Research - HCC PDF Print E-mail
Written by Don Wells   

Projects to be Led by HCC:

Discovery and Tracking of Near Earth Objects: Asteroid and NEO discovery is an important area that amateurs and professionals alike can assist, providing valuable research to professional researchers and governmental entities. With an estimated 50,000 asteroids to be catalogued by 2008, we propose to strengthen existing knowledge of asteroids and comets and enhance general knowledge through the work of student conducted observation and discovery. Our program will foster considerable synergy between governmental agencies such as NASA, NSF and students and amateur and professional astronomers. In relation to the present state of knowledge in the field, participation between amateur and professional astronomers has already been supported. NASA has acknowledged the many contributions of amateur astronomers in the Near Earth Object Program in discovering asteroids and other objects.

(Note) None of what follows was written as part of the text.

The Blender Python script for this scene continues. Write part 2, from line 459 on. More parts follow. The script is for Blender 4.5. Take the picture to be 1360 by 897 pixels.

As established in 2004, H.R. 912, the Charles "Pete" Conrad Astronomy Awards Act encourages amateur astronomers to discover and track near-earth asteroids. Earth has experienced several near misses with asteroids that would have proven catastrophic, and the scientific community relies heavily on amateur astronomers to discover and track these objects. The long-term global risk of asteroid impacts requires the continued search for and refining of the orbits of potentially hazardous asteroids. Torre and our students and researchers will contribute to the knowledge in this field. Don Wells, a member of the Fort Bend Astronomy Club's Asteroid Discovery Team (A-Team), will be working on this area in coordination with Dr. J. C. Reina. The A-Team has discovered nearly 400 asteroids in the past five years and has published results in the International Astronomical Union's Minor Planet Circulars. HCC Faculty will develop programs to involve students in these discoveries and students will become researchers in the field.

This program benefits society by fostering connections between discoveries and their use in society. This type of research will also serve to educate the students and develop students as teachers in a large scale classroom environment. The program partners with professional and amateur astronomers, including a Ph.D granting university with a long-standing astronomy program, and the nation's second largest community college system to serve to and inspire women and underrepresented groups to pursue careers in the field of astronomy.